Harris: Das sehe ich anders. Ich finde, dass Musik von Emotionen und Authentizität lebt. Und das geht bei großen Songwriter-Camps oft verloren. Der beste Weg ist meiner Meinung nach, jemanden nach Turin zu schicken, der sein Herz ausschüttet und der etwas zu sagen hat. Ich habe den Song ja gar nicht für den ESC geschrieben. Es ist einer von vielen Songs, die ich schreibe, in den ich mich aber sehr verliebt habe. Die Idee, den Song beim ESC einzureichen, kam dann erst viel später.
ZDFheute: Und ist das nicht eigentlich der falsche Weg? Muss man nicht bewusst einen Song für die große ESC-Bühne schreiben? Oder anders gefragt: Sie stehen in den Wetten, die den Sieger immer ziemlich präzise voraussagen, weit hinten. Haben Sie keine Angst, wieder mal Letzter zu werden?
Harris: Witzig, das wurde ich schon öfter gefragt. Ich finde, man muss die Frage umdrehen. Wenn ich mir vorstelle, Deutschland wäre die vergangenen Jahre immer Erster geworden, dann hätte ich Druck. Also, ich bin da eher entspannt.
Gut, ich möchte natürlich eine bessere Platzierung für Deutschland. Aber beim ESC spielen eigene Gesetze eine Rolle, Deutschland ist da generell nicht so beliebt. Mehr als alles geben kann ich nicht, aber wer weiß: Vielleicht kommt das ja so rüber, dass die Leute sagen: Das kommt bei mir an, das berührt mich und dann gebe ich da mal ein paar Punkte, auch wenn es Deutschland ist.
Deutschland beim ESC in den vergangenen Jahren
ZDFheute: Der ESC ist in diesem Jahr sehr politisch. Die Ukraine ist der haushohe Favorit auf den Sieg, was bestimmt nicht nur an dem Song "Stefania" der ukrainischen Teilnehmer "Kalush Orchestra" liegt. Finden Sie das fair?
Harris: Ich könnte mir gut vorstellen, dass die Ukraine gewinnt und ich fände das schön. Für mich ist der ESC ein Event, bei dem sich seit Jahrzehnten der ganze europäische Kontinent an einem Abend trifft und Musik zelebriert.
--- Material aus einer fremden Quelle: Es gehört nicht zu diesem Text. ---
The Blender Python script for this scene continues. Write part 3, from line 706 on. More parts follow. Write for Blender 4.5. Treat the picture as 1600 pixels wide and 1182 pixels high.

In diesem Jahr ist dieser Zusammenhalt ganz besonders wichtig.
Ich muss aber auch sagen, dass ich den Song ziemlich fett finde. Ich feiere ihn extrem, deswegen würde es mich nicht verwundern oder stören, wenn die Ukraine den Titel holt.
Der ESC ist dieses Jahr auch Solidaritätsveranstaltung mit der Ukraine. Deren Beitrag des Kalush-Orchesters gilt bei Wettbüros als Titel mit der höchsten Gewinnwahrscheinlichkeit.
ZDFheute: Deutschland ist als eines der fünf großen Länder für das ESC-Finale am Samstag gesetzt. Sie werden dann vor mehr als 100 Millionen Menschen auftreten. Was soll für Sie danach kommen? Soll der ESC der Booster für Ihre Karriere werden?
Harris: Ich habe gerade mein erstes Album veröffentlicht und war viel in Deutschland unterwegs. Aber natürlich hoffe ich, dass der ESC meiner Karriere einen Schub außerhalb Deutschlands verschafft.
Ich liebe es einfach, auf der Bühne zu stehen und live meine Songs zu spielen. Zwei Tage nach dem ESC geht direkt meine Deutschlandtour los, die wurde wegen Corona viermal verschoben. Die Tour wurde lange vor dem ESC auf Mai gelegt und ich habe gesagt: Diese Tour wird nicht nochmal verschoben, auch wenn sie zwei Tage nach dem ESC losgeht. Das ist mein ganz großes Ziel.